#### THE EXERCISE
Output all the material that follows, exactly as given.
═══
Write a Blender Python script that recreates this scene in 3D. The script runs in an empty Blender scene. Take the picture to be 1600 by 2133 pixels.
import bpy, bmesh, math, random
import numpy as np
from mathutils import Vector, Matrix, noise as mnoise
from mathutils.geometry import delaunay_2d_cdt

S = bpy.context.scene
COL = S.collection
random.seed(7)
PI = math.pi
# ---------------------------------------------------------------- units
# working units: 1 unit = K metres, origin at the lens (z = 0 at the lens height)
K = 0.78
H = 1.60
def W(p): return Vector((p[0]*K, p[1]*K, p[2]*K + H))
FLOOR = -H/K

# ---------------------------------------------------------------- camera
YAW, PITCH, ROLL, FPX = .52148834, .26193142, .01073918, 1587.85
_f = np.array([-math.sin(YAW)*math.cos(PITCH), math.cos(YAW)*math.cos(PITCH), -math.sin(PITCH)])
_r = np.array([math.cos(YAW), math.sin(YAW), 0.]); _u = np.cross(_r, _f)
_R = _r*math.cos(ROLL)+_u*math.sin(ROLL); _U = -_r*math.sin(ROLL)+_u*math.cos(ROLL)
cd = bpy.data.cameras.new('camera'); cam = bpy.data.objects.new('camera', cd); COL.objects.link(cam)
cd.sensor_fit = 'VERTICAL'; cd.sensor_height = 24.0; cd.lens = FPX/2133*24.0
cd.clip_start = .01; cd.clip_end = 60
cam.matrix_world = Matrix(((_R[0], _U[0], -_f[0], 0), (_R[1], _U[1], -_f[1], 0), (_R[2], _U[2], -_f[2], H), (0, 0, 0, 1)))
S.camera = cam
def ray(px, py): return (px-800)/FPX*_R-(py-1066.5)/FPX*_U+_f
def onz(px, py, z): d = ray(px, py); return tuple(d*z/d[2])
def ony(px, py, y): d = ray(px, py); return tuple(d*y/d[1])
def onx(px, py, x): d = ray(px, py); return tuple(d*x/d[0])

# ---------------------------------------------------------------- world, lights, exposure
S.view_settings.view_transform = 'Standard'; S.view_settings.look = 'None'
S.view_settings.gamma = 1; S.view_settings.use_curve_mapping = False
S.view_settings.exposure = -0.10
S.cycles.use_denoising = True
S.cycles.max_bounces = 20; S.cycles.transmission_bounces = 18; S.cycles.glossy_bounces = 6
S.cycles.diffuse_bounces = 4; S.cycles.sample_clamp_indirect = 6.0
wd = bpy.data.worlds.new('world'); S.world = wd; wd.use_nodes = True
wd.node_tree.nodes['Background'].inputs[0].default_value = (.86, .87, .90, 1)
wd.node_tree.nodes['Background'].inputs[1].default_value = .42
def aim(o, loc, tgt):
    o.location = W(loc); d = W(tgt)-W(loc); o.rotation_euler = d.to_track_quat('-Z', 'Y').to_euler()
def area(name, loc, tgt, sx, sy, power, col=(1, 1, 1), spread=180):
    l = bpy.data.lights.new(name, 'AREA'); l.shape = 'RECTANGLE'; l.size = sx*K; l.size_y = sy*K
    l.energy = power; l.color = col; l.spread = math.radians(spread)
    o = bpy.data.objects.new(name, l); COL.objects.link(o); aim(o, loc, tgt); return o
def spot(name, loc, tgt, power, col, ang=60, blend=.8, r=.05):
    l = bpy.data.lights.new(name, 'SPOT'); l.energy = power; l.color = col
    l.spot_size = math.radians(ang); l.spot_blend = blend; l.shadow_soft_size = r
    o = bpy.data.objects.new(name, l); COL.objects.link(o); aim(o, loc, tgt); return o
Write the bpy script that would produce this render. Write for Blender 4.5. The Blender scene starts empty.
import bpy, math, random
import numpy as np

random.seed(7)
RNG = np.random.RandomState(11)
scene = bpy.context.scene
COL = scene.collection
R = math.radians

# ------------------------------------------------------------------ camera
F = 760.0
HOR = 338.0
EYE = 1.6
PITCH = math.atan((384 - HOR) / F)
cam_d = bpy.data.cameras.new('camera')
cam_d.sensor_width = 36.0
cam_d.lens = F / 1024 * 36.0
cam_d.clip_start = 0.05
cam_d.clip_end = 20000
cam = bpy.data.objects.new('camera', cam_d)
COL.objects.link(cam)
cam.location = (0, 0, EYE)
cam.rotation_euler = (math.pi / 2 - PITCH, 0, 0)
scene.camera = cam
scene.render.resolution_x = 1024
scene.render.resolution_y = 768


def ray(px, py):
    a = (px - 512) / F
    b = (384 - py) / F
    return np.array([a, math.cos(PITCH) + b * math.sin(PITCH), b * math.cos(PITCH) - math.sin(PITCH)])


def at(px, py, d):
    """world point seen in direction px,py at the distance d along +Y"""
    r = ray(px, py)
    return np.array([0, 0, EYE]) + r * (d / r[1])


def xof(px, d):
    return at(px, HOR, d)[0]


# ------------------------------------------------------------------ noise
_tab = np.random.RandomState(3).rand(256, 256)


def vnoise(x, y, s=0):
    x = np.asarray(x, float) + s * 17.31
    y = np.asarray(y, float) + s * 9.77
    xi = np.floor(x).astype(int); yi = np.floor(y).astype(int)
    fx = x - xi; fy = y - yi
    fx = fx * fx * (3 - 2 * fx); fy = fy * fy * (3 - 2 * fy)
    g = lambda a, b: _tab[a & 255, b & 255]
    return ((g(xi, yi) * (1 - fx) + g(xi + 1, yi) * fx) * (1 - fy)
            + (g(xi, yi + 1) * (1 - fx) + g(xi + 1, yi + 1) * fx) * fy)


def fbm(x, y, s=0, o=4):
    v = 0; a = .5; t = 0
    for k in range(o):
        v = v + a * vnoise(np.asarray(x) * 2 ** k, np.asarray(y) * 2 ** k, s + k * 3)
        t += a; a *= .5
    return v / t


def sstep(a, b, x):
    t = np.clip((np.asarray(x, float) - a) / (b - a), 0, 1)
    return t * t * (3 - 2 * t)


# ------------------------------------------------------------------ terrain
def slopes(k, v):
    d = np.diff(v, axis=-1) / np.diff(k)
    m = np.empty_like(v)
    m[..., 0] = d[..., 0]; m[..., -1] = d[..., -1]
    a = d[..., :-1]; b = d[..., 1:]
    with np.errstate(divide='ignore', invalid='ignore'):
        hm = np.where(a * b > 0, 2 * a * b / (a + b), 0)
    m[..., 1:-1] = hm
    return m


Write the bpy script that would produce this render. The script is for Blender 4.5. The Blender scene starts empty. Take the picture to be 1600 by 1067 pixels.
═══
#### CORRECT RESULT
Write a Blender Python script that recreates this scene in 3D. The script runs in an empty Blender scene. Take the picture to be 1600 by 2133 pixels.
import bpy, bmesh, math, random
import numpy as np
from mathutils import Vector, Matrix, noise as mnoise
from mathutils.geometry import delaunay_2d_cdt

S = bpy.context.scene
COL = S.collection
random.seed(7)
PI = math.pi
# ---------------------------------------------------------------- units
# working units: 1 unit = K metres, origin at the lens (z = 0 at the lens height)
K = 0.78
H = 1.60
def W(p): return Vector((p[0]*K, p[1]*K, p[2]*K + H))
FLOOR = -H/K

# ---------------------------------------------------------------- camera
YAW, PITCH, ROLL, FPX = .52148834, .26193142, .01073918, 1587.85
_f = np.array([-math.sin(YAW)*math.cos(PITCH), math.cos(YAW)*math.cos(PITCH), -math.sin(PITCH)])
_r = np.array([math.cos(YAW), math.sin(YAW), 0.]); _u = np.cross(_r, _f)
_R = _r*math.cos(ROLL)+_u*math.sin(ROLL); _U = -_r*math.sin(ROLL)+_u*math.cos(ROLL)
cd = bpy.data.cameras.new('camera'); cam = bpy.data.objects.new('camera', cd); COL.objects.link(cam)
cd.sensor_fit = 'VERTICAL'; cd.sensor_height = 24.0; cd.lens = FPX/2133*24.0
cd.clip_start = .01; cd.clip_end = 60
cam.matrix_world = Matrix(((_R[0], _U[0], -_f[0], 0), (_R[1], _U[1], -_f[1], 0), (_R[2], _U[2], -_f[2], H), (0, 0, 0, 1)))
S.camera = cam
def ray(px, py): return (px-800)/FPX*_R-(py-1066.5)/FPX*_U+_f
def onz(px, py, z): d = ray(px, py); return tuple(d*z/d[2])
def ony(px, py, y): d = ray(px, py); return tuple(d*y/d[1])
def onx(px, py, x): d = ray(px, py); return tuple(d*x/d[0])

# ---------------------------------------------------------------- world, lights, exposure
S.view_settings.view_transform = 'Standard'; S.view_settings.look = 'None'
S.view_settings.gamma = 1; S.view_settings.use_curve_mapping = False
S.view_settings.exposure = -0.10
S.cycles.use_denoising = True
S.cycles.max_bounces = 20; S.cycles.transmission_bounces = 18; S.cycles.glossy_bounces = 6
S.cycles.diffuse_bounces = 4; S.cycles.sample_clamp_indirect = 6.0
wd = bpy.data.worlds.new('world'); S.world = wd; wd.use_nodes = True
wd.node_tree.nodes['Background'].inputs[0].default_value = (.86, .87, .90, 1)
wd.node_tree.nodes['Background'].inputs[1].default_value = .42
def aim(o, loc, tgt):
    o.location = W(loc); d = W(tgt)-W(loc); o.rotation_euler = d.to_track_quat('-Z', 'Y').to_euler()
def area(name, loc, tgt, sx, sy, power, col=(1, 1, 1), spread=180):
    l = bpy.data.lights.new(name, 'AREA'); l.shape = 'RECTANGLE'; l.size = sx*K; l.size_y = sy*K
    l.energy = power; l.color = col; l.spread = math.radians(spread)
    o = bpy.data.objects.new(name, l); COL.objects.link(o); aim(o, loc, tgt); return o
def spot(name, loc, tgt, power, col, ang=60, blend=.8, r=.05):
    l = bpy.data.lights.new(name, 'SPOT'); l.energy = power; l.color = col
    l.spot_size = math.radians(ang); l.spot_blend = blend; l.shadow_soft_size = r
    o = bpy.data.objects.new(name, l); COL.objects.link(o); aim(o, loc, tgt); return o
Write the bpy script that would produce this render. Write for Blender 4.5. The Blender scene starts empty.
import bpy, math, random
import numpy as np

random.seed(7)
RNG = np.random.RandomState(11)
scene = bpy.context.scene
COL = scene.collection
R = math.radians

# ------------------------------------------------------------------ camera
F = 760.0
HOR = 338.0
EYE = 1.6
PITCH = math.atan((384 - HOR) / F)
cam_d = bpy.data.cameras.new('camera')
cam_d.sensor_width = 36.0
cam_d.lens = F / 1024 * 36.0
cam_d.clip_start = 0.05
cam_d.clip_end = 20000
cam = bpy.data.objects.new('camera', cam_d)
COL.objects.link(cam)
cam.location = (0, 0, EYE)
cam.rotation_euler = (math.pi / 2 - PITCH, 0, 0)
scene.camera = cam
scene.render.resolution_x = 1024
scene.render.resolution_y = 768


def ray(px, py):
    a = (px - 512) / F
    b = (384 - py) / F
    return np.array([a, math.cos(PITCH) + b * math.sin(PITCH), b * math.cos(PITCH) - math.sin(PITCH)])


def at(px, py, d):
    """world point seen in direction px,py at the distance d along +Y"""
    r = ray(px, py)
    return np.array([0, 0, EYE]) + r * (d / r[1])


def xof(px, d):
    return at(px, HOR, d)[0]


# ------------------------------------------------------------------ noise
_tab = np.random.RandomState(3).rand(256, 256)


def vnoise(x, y, s=0):
    x = np.asarray(x, float) + s * 17.31
    y = np.asarray(y, float) + s * 9.77
    xi = np.floor(x).astype(int); yi = np.floor(y).astype(int)
    fx = x - xi; fy = y - yi
    fx = fx * fx * (3 - 2 * fx); fy = fy * fy * (3 - 2 * fy)
    g = lambda a, b: _tab[a & 255, b & 255]
    return ((g(xi, yi) * (1 - fx) + g(xi + 1, yi) * fx) * (1 - fy)
            + (g(xi, yi + 1) * (1 - fx) + g(xi + 1, yi + 1) * fx) * fy)


def fbm(x, y, s=0, o=4):
    v = 0; a = .5; t = 0
    for k in range(o):
        v = v + a * vnoise(np.asarray(x) * 2 ** k, np.asarray(y) * 2 ** k, s + k * 3)
        t += a; a *= .5
    return v / t


def sstep(a, b, x):
    t = np.clip((np.asarray(x, float) - a) / (b - a), 0, 1)
    return t * t * (3 - 2 * t)


# ------------------------------------------------------------------ terrain
def slopes(k, v):
    d = np.diff(v, axis=-1) / np.diff(k)
    m = np.empty_like(v)
    m[..., 0] = d[..., 0]; m[..., -1] = d[..., -1]
    a = d[..., :-1]; b = d[..., 1:]
    with np.errstate(divide='ignore', invalid='ignore'):
        hm = np.where(a * b > 0, 2 * a * b / (a + b), 0)
    m[..., 1:-1] = hm
    return m


Write the bpy script that would produce this render. The script is for Blender 4.5. The Blender scene starts empty. Take the picture to be 1600 by 1067 pixels.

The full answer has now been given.